Le victorieux, dans les combats pacifiques qui se sont livrés pour l’amélioration du droit international, n’est pas toujours celui qui couche sur ses positions. Qu’on veuille bien se rappeler un moment la grande lutte engagée au XVIIe siècle entre Grotius, auteur du Mare liberum (1609) et Selden, auteur du Mare clausum (1633), sur la liberté des mers. Certes l’Angleterre put se figurer à cette dernière date qu’elle avait réduit à néant les théories philosophiques de l’illustre Hollandais. Le livre de Selden, porté jusqu’aux nues, était devenu 1 évangile officiel du peuple et du parlement anglais. Cependant, à ce moment même, la bonne cause l’emportait en dépit des apparences, et la liberté des mers commençait à devenir la loi du monde.

Un peu plus tard, en 1625, ce même Grotius écrivit son immortel traité De jure belli ac pacis. On était, à cette époque, au seuil des temps modernes et du nouveau droit international. A chaque page, le grand publiciste expose l’état du droit des gens positif, et son évolution, imminente à ses yeux.
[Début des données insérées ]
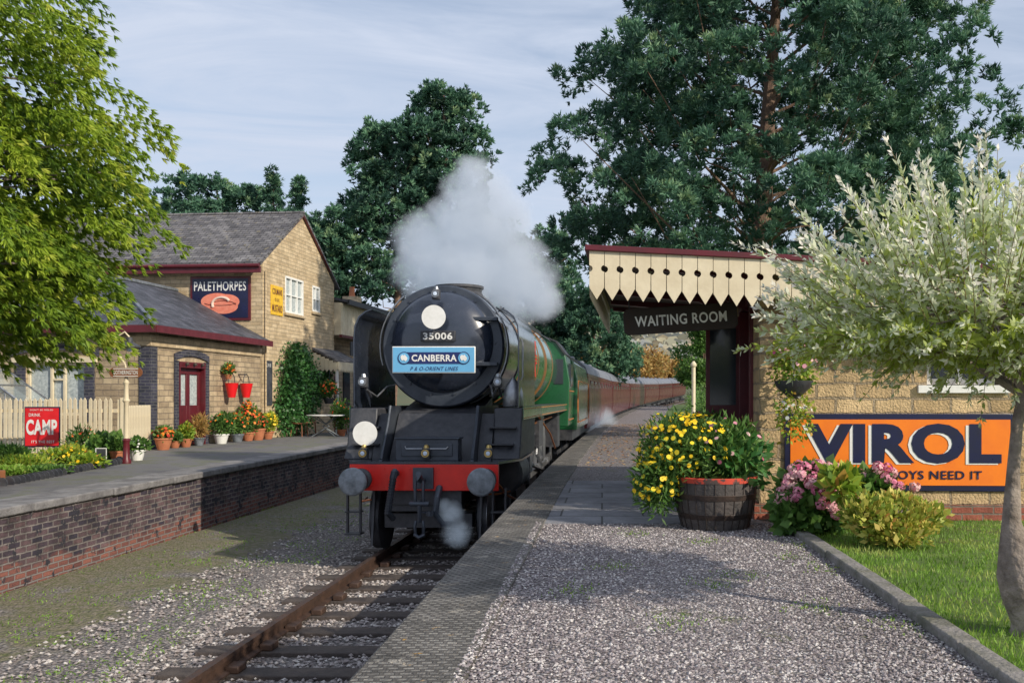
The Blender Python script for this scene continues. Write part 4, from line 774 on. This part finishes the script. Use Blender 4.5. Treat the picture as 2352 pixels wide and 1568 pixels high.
for sx in(-1,1):
    q=[(1.22,2.04),(1.225,3.05),(1.21,3.24),(1.15,3.38),(1.05,3.46),(.96,3.49)]; b=MB(); t2=[(x-.018,z-.012) for x,z in q]
    poly=[(sx*x,z) for x,z in q]+[(sx*x,z) for x,z in reversed(t2)]
    b.prism(poly,1.28,3.7,'y'); P_(b,'smoke_deflector','black')
    P_(MB().tube([(sx*1.235,1.45,2.45),(sx*1.26,1.45,2.5),(sx*1.26,1.45,3.0),(sx*1.235,1.45,3.05)],.014,6),'deflector_handrail','steel')
for sx in(-1,1):
    b=MB(); b.tube([(sx*.80,1.95,zc+.6),(sx*.84,4.4,zc+.62),(sx*.88,8.6,zc+.66),(sx*.88,11.6,zc+.68)],.016,7)
    for y in(2.4,4.4,6,7.6,9.2,10.8): b.tube([(sx*.72,y,zc+.55),(sx*.86,y,zc+.64)],.012,5)
    P_(b,'handrail','boxblack')
for a0,a1 in((-.5,.9),(PI-.9,PI+.3)): P_(MB().tube([(.98*math.cos(t),1.86,zc+.98*math.sin(t)) for t in np.linspace(a0,a1,12)],.014,6),'smokebox_handrail','steel')
for q in([(.55,4.3,zc+.84),(.6,8.0,zc+.87),(.62,11.5,zc+.9)],[(.3,4.3,zc+.94),(.35,11.5,zc+1.0)]): P_(MB().tube(q,.024,6),'boiler_pipe','dblack')
def lamp(parent,x,y,z,name,glow='lens'):
    o=B(x-.055,x+.055,y,y+.12,z-.09,z+.06).build(name,'dblack',parent,bevel=.01); 
    b=MB(); b.lathe([(.001,-.035),(.03,-.03),(.045,-.01),(.045,0)],(x,y,z-.01),'y',16); b.build('lens',glow,o)
    b=MB(); b.lathe([(.055,-.03),(.055,0.001),(.046,.001),(.046,-.03)],(x,y,z-.01),'y',16); b.lathe([(.04,.06),(.03,.1),(.01,.11)],(x,y+.06,z),'z',10); b.build('lamp_rim','brass' if glow=='lens' and z<1.6 else 'steel',o); return o
lamp(Lc,-.03,1.38,3.73,'top_lamp')
for x in(-.876,0,.876): lamp(Lc,x,.56,1.42,'front_lamp'); 
for x in(-.966,.966): lamp(Lc,x,.85,2.42,'side_lamp'); 
P_(MB().tube([(-.966,.95,2.36),(-.966,1.3,2.2)],.02,6),'lamp_bracket','dblack'); P_(MB().tube([(.966,.95,2.36),(.966,1.3,2.2)],.02,6),'lamp_bracket','dblack')
def disc(x,y,z,r):
    o=MB().lathe([(r,0),(r,.012)],(x,y,z),'y',32).build('marker_disc','white',Lc); B(x-.01,x+.01,y+.013,y+.03,z-r-.1,z+r*.5).build('disc_bracket','dblack',o)
disc(-.04,1.30,3.37,.177); disc(-.876,.66,1.68,.172)
b=B(-.27,.25,1.46,1.50,3.02,3.18); o=P_(b,'number_plate','dblack',bevel=.008); text('35006',.44,.105,'white',o,(-.01,1.455,3.10),bold=.025)
hb_=P_(B(-.62,.6,1.16,1.18,2.54,2.93),'headboard','white',bevel=.02); B(-.605,.585,1.155,1.16,2.555,2.915).build('headboard_panel','lblue',hb_,bevel=.0)
B(-.4,.4,1.15,1.155,2.675,2.845).build('name_band','dblue',hb_); 
for x in(-.44,.43):
    MB().lathe([(.092,0),(.092,.003)],(x,1.146,2.76),'y',24).build('globe_emblem','dblue',hb_); MB().lathe([(.078,0),(.078,.003)],(x,1.142,2.76),'y',24).build('globe_sea','lblue',hb_)
    q=[(-.05,.0),(-.045,.03),(-.02,.045),(0,.03),(.01,.05),(.025,.03),(.05,.0),(.045,-.03),(.02,-.05),(0,-.03),(-.03,-.04)]
    MB().prism([(x+a,2.762+c) for a,c in q],1.136,1.14,'y').build('map_emblem','white',hb_)
text('CANBERRA',.66,.1,'white',hb_,(0,1.15,2.76),bold=.03); text('P & O-ORIENT LINES',.7,.055,'dblue',hb_,(0,1.154,2.605),shear=.3,bold=.002)
P_(B(-.06,.06,1.181,1.6,2.6,2.66),'headboard_bracket','dblack')
for sx in(-1,1):
    xa_,xb_=sorted((sx*.8,sx*1.26)); P_(B(xa_,xb_,3.2,11.9,2.0,2.04),'running_board','dblack')
    xa_,xb_=sorted((sx*1.275,sx*1.29)); v=P_(B(xa_,xb_,1.3,11.9,1.86,2.045),'valance','green')
    for z in(1.875,2.01): xx=sx*1.292; B(min(xx,xx+sx*.003),max(xx,xx+sx*.003),1.3,11.9,z,z+.014).build('lining','orange',v)
    cy=MB().lathe([(.1,1.75),(.3,1.78),(.34,1.82),(.34,2.85),(.3,2.9),(.12,2.95)],(sx*.88,0,1.02),'y',26); P_(cy,'cylinder','dblack')
    cy=MB().lathe([(.1,1.7),(.19,1.73),(.19,2.95),(.1,3.0)],(sx*.92,0,1.5),'y',20); P_(cy,'valve_chest','dblack')
def wheel(r,x,y,spokes,name):
    b=MB(); b.lathe([(r-.09,-.06),(r-.01,-.065),(r,-.06),(r,.06),(r+.03,.07),(r-.1,.065)],(0,0,0),'x',40)
    for i in range(spokes):
        a=2*PI*i/spokes; b.tube([(0,.1*math.cos(a),.1*math.sin(a)),(0,(r-.08)*math.cos(a),(r-.08)*math.sin(a))],.028,5)
    b.lathe([(.13,-.08),(.13,.08)],(0,0,0),'x',16); o=b.build(name,'dblack',Lc); 
    MB().lathe([(r-.045,-.072),(r-.002,-.072),(r-.002,-.066),(r-.045,-.066)],(0,0,0),'x',40).build('tyre','steel',o); return o
for nm,r,ys_,sp in(('bogie_wheel',.46,(1.15,3.1),9),('driving_wheel',.94,(5.1,7.35,9.6),16),('trailing_wheel',.54,(12.1,),10)):
    w0=None
    for y in ys_:
        for sx in(-1,1):
            if w0 is None: w=wheel(r,0,0,sp,nm); w0=w
            else: w=copytree(w0,Lc)
            w.location=(sx*.76,y,r+.002); w.rotation_euler=(0,0,PI if sx>0 else 0)
for sx in(-1,1):
    b=MB(); x0_,x1_=sorted((sx*.9,sx*.96)); b.box(x0_,x1_,5.1,9.6,.62,.74)
    for y in(5.1,7.35,9.6): b.lathe([(.12,-.04),(.12,.06)],(sx*.93,y,.68),'x',14)
    P_(b,'coupling_rod','steel')
    b=MB(); b.tube([(sx*1.04,3.0,1.02),(sx*1.04,4.4,1.02)],.035,8); b.tube([(sx*1.03,4.3,1.02),(sx*1.02,7.35,.68)],.05,6); b.box(min(sx*1.0,sx*1.1),max(sx*1.0,sx*1.1),4.1,4.5,.85,1.2); b.tube([(sx*1.05,4.8,1.55),(sx*1.04,4.2,1.0)],.03,6); b.tube([(sx*1.05,3.0,1.5),(sx*1.05,5.8,1.5)],.03,6); b.tube([(sx*1.05,5.8,1.65),(sx*1.05,5.7,1.1),(sx*1.04,7.3,.75)],.03,6)
    P_(b,'motion_rods','steel')
    P_(B(min(sx*.95,sx*1.15),max(sx*.95,sx*1.15),5.3,6.2,1.25,1.75),'motion_bracket','dblack'); P_(B(min(sx*.6,sx*1.1),max(sx*.6,sx*1.1),11,11.8,.95,1.9),'injector_box','dblack')
for q,rr in(([(.95,1.0,.95),(1.05,1.3,.75),(1.12,2.0,.6),(1.1,3.4,.6)],.018),([(.75,.8,.82),(.95,1.0,.8),(1.05,1.6,.78)],.015),([(-.8,.7,.75),(-1.0,.9,.7),(-1.05,1.4,.7)],.015),([(.9,3.6,1.9),(1.1,4.2,1.7),(1.1,6,1.72),(1.1,9,1.75)],.018),([(.95,7,1.85),(1.15,8,1.4),(1.15,9.5,1.0)],.02)):
    P_(MB().tube(q,rr,6),'copper_pipe','copper')
for sx in(-1,1):
    b=MB()
    for dx in(-.09,.09): b.box(sx*1.02+dx-.012,sx*1.02+dx+.012,.6,.66,.28,.92)
    b.box(sx*1.02-.11,sx*1.02+.11,.54,.75,.27,.295); b.box(sx*1.02-.11,sx*1.02+.11,.56,.72,.58,.6); P_(b,'footstep','dblack')
    P_(MB().prism([(.7,.9),(.85,.9),(.62,.12),(.56,.12)],sx*.74,sx*.77,'x'),'guard_iron','dblack')
b=MB(); b.box(-.62,.62,.75,1.0,.35,.55); b.box(-.5,.5,.6,.9,.6,.9); b.tube([(-.7,1.15,.46),(.7,1.15,.46)],.07,10); P_(b,'bogie_frame','dblack')
b=MB(); hp_=[(-.36,.40,1.14),(-.36,.28,1.18),(-.36,.2,1.1),(-.40,.2,.85),(-.45,.26,.62),(-.42,.42,.52)]; b.tube(hp_,.042,10)
for i in range(1,5):
    for j in range(6):
        p=Vector(hp_[i]).lerp(Vector(hp_[min(i+1,5)]),j/6); b.lathe([(.052,-.007),(.052,.007)],p,'z',10)
P_(b,'brake_hose','boxblack')
b=MB(); b.tube([(.22,.44,.95),(.22,.28,.82),(.2,.26,.6),(.28,.34,.46),(.42,.5,.44)],.045,10); P_(b,'steam_hose','boxblack')
b=MB(); b.box(-.14,.14,.4,.45,.93,1.22); b.tube([(0,.42,1.05),(0,.22,1.07),(0,.12,1.15),(0,.06,1.07),(0,.12,.98),(0,.2,.98)],[.04,.045,.045,.04,.035,.02],8); 
for x in(-.055,.055): b.tube([(x,.18,1.06),(x,.16,.9),(x,.18,.75)],.022,6)
b.tube([(-.13,.18,.75),(.13,.18,.75)],.036,8); b.tube([(0,.18,.8),(0,.18,.5)],.03,8); b.lathe([(.05,-.03),(.05,.03)],(.14,.18,.62),'z',10); b.tube([(0,.18,.64),(.14,.18,.62)],.014,5)
for x in(-.05,.05): b.tube([(x,.18,.52),(x*1.2,.16,.44),(x,.18,.34)],.022,6)
b.tube([(-.07,.18,.34),(0,.16,.3),(.07,.18,.34)],.028,8); P_(b,'screw_coupling','boxblack')
for s_ in(-1,1): P_(MB().tube([(s_*.93,.95,2.3),(s_*.85,1.2,2.2),(s_*.78,1.5,2.35),(s_*.72,1.75,2.38)],.013,6),'conduit','steel')
o=MB().lathe([(.15,0),(.16,.02),(.15,.2),(.12,.3),(.03,.42),(.01,.44)],(1.1,1.6,2.05),'z',20); P_(o,'oil_box_hood','steel')
b=MB(); b.lathe([(.001,0),(.16,0),(.16,.02),(.001,.02)],(1.0,5.9,2.95),'x',24); b.box(1.0,1.02,5.5,6.3,2.86,3.04); b.box(1.0,1.02,5.78,6.02,2.6,3.3); npz=P_(b,'nameplate','red')
b=MB(); b.box(1.021,1.03,5.55,6.25,2.9,2.925); b.box(1.021,1.03,5.55,6.25,2.975,3.0); b.build('nameplate_trim','brass',npz)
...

Par ce seul rapprochement, ce droit des gens positif antérieur est secoué dans ses fondemens : l’autre a fait son entrée dans le monde et va le subjuguer.

Ensuite la constitution d’une cour internationale permanente est un avertissement perpétuel : elle fait naître la pensée de l’arbitrage, et met pour ainsi dire en demeure les puissances en litige, en même temps qu’elle seconde l’action des États médiateurs.